Pour atteindre le LAP, il faudra me passer sur le corps.

Combien sommes-nous à pouvoir dire ça ? Qui serait prêt à défendre le lieu dans lequel il a passé quelques années à user de l'encre et du temps ?

Quand tu mets un pied dans cet endroit, plus jamais il ne te quitte. Je refuse qu'on nous en prive. Ce serait perdre une partie de moi-même. Et ce serait empêcher d'autres de vivre la même aventure.
Bien sûr, le regard d'ancien élève reste critique. On t'offrira du "c'était mieux avant" à volonté. Mais. Contre une menace extérieure, nous faisons front. La solidarité, la coopération. Un même objectif. Le collectif, l'autogestion. Une école où on apprend à être quelqu'un de bien. Une école de la vie.

Enfin, je respirais. Enfin, je pouvais faire tout ce que j'avais voulu faire. Apprendre. Sans contraintes. Sans jugement. Sans but. Apprendre pour le plaisir. Par le plaisir.
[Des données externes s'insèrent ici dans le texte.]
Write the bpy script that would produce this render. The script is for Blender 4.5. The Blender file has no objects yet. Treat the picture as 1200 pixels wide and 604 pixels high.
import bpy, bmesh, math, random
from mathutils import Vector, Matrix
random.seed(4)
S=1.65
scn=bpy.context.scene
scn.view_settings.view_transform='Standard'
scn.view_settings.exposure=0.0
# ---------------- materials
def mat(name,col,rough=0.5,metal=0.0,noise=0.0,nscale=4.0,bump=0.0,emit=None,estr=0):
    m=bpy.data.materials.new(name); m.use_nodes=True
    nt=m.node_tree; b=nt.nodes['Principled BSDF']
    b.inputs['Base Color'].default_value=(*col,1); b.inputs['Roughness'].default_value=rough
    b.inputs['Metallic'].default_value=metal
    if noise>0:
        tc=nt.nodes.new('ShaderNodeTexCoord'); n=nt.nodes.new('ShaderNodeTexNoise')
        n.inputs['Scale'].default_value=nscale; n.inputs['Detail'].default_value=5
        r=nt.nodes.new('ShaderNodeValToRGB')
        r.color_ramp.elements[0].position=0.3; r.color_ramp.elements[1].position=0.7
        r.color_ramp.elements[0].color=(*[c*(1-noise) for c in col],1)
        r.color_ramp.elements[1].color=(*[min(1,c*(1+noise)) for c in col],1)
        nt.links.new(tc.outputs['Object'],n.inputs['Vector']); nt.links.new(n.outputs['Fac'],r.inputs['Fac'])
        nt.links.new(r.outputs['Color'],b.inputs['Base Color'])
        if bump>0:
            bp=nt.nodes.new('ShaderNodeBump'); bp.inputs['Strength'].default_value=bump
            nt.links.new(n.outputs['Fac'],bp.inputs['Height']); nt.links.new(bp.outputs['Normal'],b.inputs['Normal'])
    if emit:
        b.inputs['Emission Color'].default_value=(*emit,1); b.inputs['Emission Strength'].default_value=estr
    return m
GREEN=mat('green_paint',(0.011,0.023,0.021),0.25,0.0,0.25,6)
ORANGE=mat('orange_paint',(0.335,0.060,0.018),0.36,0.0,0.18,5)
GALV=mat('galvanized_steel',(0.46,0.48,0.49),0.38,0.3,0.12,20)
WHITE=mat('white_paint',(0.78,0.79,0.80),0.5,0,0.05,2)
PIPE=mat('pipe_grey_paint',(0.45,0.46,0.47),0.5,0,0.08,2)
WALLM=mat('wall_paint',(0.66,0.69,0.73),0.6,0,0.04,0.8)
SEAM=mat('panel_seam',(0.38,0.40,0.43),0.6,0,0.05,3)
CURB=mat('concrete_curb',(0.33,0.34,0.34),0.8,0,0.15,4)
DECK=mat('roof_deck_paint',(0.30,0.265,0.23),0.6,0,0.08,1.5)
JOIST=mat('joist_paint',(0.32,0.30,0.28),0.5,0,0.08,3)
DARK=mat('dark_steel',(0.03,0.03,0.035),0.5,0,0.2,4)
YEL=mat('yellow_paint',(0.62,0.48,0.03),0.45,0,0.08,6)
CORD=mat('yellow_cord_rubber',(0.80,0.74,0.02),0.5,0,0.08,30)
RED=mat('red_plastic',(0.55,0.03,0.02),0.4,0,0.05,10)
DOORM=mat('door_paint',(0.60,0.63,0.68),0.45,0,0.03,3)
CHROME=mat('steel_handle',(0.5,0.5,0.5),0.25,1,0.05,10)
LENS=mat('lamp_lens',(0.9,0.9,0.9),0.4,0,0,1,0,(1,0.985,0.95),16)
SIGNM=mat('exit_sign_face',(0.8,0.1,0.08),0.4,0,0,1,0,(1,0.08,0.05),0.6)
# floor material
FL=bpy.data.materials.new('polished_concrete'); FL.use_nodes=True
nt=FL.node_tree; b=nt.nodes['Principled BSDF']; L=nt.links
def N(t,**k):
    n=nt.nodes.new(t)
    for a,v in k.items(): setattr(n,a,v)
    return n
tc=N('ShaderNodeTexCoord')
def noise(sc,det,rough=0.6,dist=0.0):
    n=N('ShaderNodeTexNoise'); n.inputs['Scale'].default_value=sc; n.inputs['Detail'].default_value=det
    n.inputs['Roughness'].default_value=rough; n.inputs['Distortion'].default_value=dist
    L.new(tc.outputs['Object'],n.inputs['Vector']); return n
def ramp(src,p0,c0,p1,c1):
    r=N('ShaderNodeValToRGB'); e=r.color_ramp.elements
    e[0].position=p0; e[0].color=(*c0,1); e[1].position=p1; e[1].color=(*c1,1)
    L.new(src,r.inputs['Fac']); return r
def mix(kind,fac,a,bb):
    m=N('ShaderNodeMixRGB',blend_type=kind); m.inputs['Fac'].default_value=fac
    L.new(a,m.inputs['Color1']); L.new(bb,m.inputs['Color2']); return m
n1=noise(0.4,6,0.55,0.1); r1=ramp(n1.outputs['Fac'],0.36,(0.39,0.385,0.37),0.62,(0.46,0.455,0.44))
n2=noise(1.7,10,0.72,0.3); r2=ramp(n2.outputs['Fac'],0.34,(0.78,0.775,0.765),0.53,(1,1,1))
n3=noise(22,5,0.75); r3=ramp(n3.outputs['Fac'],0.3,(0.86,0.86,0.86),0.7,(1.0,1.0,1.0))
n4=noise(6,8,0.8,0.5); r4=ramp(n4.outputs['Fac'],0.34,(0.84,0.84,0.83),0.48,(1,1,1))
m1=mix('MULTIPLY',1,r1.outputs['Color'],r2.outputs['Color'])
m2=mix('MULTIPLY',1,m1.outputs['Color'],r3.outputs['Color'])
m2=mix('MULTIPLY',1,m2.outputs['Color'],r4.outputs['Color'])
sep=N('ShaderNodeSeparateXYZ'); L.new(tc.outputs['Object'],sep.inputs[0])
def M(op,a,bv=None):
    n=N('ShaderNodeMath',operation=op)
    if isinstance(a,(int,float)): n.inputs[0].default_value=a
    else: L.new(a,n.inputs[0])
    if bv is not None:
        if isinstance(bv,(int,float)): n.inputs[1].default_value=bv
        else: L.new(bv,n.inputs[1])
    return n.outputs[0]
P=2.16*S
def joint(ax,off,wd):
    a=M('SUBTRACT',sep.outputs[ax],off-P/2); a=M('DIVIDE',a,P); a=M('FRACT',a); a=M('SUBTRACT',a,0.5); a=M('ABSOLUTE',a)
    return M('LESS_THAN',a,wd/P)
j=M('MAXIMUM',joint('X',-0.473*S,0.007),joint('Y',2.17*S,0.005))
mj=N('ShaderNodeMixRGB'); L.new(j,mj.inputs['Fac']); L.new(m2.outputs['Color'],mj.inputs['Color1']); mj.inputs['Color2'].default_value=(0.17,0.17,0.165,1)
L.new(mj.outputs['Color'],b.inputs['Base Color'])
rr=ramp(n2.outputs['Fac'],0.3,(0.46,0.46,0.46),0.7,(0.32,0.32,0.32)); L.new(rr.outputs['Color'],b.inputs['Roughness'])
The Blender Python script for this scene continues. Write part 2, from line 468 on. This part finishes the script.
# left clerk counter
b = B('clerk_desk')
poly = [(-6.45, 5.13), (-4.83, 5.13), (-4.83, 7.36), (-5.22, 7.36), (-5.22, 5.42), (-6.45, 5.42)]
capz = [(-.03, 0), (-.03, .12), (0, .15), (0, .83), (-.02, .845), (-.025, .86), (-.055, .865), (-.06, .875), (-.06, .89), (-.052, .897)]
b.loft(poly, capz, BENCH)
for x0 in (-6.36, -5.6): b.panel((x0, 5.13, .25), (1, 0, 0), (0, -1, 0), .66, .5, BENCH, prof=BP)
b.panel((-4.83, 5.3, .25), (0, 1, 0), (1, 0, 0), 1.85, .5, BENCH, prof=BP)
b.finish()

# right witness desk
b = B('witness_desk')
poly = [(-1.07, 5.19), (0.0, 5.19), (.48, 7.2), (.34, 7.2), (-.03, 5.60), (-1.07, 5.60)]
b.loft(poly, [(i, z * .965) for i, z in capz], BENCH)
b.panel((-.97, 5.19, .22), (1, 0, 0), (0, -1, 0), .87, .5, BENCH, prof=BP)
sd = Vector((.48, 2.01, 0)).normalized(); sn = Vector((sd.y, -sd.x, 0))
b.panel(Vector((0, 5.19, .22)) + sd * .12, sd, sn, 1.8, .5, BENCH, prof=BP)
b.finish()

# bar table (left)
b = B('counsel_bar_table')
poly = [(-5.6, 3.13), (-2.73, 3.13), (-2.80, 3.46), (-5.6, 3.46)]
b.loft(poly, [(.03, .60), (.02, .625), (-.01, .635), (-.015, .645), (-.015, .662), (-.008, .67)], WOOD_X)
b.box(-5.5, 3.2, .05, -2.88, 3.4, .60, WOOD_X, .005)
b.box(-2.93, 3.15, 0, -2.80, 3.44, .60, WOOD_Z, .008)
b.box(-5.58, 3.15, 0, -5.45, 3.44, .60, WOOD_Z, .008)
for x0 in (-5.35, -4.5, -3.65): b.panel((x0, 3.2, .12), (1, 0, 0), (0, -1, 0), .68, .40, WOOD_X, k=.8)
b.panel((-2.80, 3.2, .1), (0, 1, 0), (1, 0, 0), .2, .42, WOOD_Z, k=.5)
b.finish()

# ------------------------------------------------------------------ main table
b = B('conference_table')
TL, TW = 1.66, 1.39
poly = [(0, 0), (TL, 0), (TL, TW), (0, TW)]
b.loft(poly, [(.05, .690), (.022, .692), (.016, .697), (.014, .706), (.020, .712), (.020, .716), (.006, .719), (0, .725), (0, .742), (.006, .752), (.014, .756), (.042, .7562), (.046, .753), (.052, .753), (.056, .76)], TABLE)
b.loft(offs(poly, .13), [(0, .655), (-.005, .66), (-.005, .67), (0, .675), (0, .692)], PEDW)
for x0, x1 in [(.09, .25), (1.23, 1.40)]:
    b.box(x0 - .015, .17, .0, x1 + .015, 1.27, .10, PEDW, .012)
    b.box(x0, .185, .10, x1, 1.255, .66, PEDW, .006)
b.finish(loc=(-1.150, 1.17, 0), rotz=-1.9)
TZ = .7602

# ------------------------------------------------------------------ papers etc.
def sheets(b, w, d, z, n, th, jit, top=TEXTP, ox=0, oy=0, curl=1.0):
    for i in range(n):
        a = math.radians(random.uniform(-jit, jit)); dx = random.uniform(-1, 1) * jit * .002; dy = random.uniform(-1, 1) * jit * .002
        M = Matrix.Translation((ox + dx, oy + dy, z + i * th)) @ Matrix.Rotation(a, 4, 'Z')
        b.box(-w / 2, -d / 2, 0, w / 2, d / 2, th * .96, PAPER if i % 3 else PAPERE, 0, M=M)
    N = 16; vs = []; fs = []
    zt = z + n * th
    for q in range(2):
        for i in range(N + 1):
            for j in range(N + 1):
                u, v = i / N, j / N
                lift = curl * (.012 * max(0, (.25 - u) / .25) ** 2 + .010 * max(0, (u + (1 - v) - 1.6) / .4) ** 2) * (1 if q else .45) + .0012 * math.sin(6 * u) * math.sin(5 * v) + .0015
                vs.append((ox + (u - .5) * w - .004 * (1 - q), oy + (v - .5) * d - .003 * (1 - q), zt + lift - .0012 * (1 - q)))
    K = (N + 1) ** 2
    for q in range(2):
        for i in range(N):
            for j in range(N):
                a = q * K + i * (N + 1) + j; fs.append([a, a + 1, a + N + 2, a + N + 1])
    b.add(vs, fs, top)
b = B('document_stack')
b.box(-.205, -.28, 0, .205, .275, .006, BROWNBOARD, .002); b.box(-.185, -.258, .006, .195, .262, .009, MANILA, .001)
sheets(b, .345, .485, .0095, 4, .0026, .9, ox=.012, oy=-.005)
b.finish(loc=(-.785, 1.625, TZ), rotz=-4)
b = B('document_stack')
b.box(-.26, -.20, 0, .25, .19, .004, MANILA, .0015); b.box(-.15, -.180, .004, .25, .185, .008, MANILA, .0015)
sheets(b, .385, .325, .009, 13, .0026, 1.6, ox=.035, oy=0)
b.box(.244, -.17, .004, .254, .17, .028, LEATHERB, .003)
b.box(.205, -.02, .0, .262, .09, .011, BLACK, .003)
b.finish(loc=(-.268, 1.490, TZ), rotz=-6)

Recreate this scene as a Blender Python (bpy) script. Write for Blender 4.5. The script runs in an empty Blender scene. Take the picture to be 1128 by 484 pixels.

Apprendre, savoir, découvrir, s'intéresser, être curieux.
Je suis tellement nostalgique de cet endroit. Je souhaite à tes enfants, actuels ou futurs, de pouvoir profiter de tout ça.
La pédagogie traditionnelle. Celle que l'on subit et qui laisse sur le bord de la route les éléments perturbateurs. Ceux qui n'arrivent pas à bêler.

Pour que tu comprennes, il faut que je te raconte. Le contexte. Dans lequel je suis arrivée.
Il y a presque douze ans, je suis morte. Pas tout de suite, pas trop vite. J'ai terminé péniblement le collège. J'ai du raconter des bobards pour rendre visible ma souffrance. Et pour qu'on foute la paix à mes fantômes. Et si je n'ai plus de contact avec des anciens camarades de cette période, c'est significatif. Pourtant, dans le lot, il y avait des amis d'enfance. La rupture a été brutale. Je ne sais comment, j'ai eu mon brevet. Parce que je n'ai aucun souvenir de l'avoir passé. J'étais anesthésiée.
Tarabas. Je m'y suis accrochée pour garder la tête hors de l'eau. Et puis, il y avait Robin, et Elle. J'ai survécu. J'ai changé de quartier, changé d'établissement. Je me suis créé un avatar. J'y ai fait de jolies rencontres. Sous-Commandant M., au hasard. C'est à l'entrée en seconde que j'ai investi dans des épingles. Et j'ai étiré mon sourire jusqu'aux oreilles. J'ai refermé le couvercle sur le puzzle dispersé. J'ai fait taire mon passé. J'ai fait taire ma douleur.

Sauf que. L'année suivante, je perdais tous mes alliés. Sous-Commandant M., et les autres. Des amitiés précieuses. Poussée depuis mon enfance vers l'élite, je me retrouvais en première scientifique. Fini le temps des alliances, place à la compétition. A la mesquinerie. A la méchanceté gratuite. A la bêtise. J'ai chuté du haut d'un gratte-ciel. De plus de 16 de moyenne en maths, je tombais à 1,5. Une enseignante absolument pas compréhensive, qui n'a fait qu'accélérer le processus. Cette année-là, j'ai failli ne pas la terminer. C'est pas faute d'avoir essayé. J'ai carburé aux bonbons qui font sourire. Qui m'empêchaient de ressentir. J'étais lobotomisée. J'ai accepté d'intégrer un nouveau lycée. Encore un autre. Ça n'a pas duré. Quelques semaines, tout au plus. Rechute.
Et puis, je ne sais pas bien comment, j'ai envisagé le LAP. Quelques années auparavant, la despote me l'avait présenté comme un lycée de la seconde chance, pour les cancres. J'étais devenue un cancre. Cet endroit semblait parfait pour m'accueillir. J'ai fait les démarches pour m'inscrire. Toute seule. J'ai passé la sélection. Et j'ai fait ma première rentrée. Méfiante et craintive. Quelques jours ont suffi à m'apaiser. Petit à petit, j'ai arrêté les bonbons qui font sourire. Et j'ai souri pour de vrai.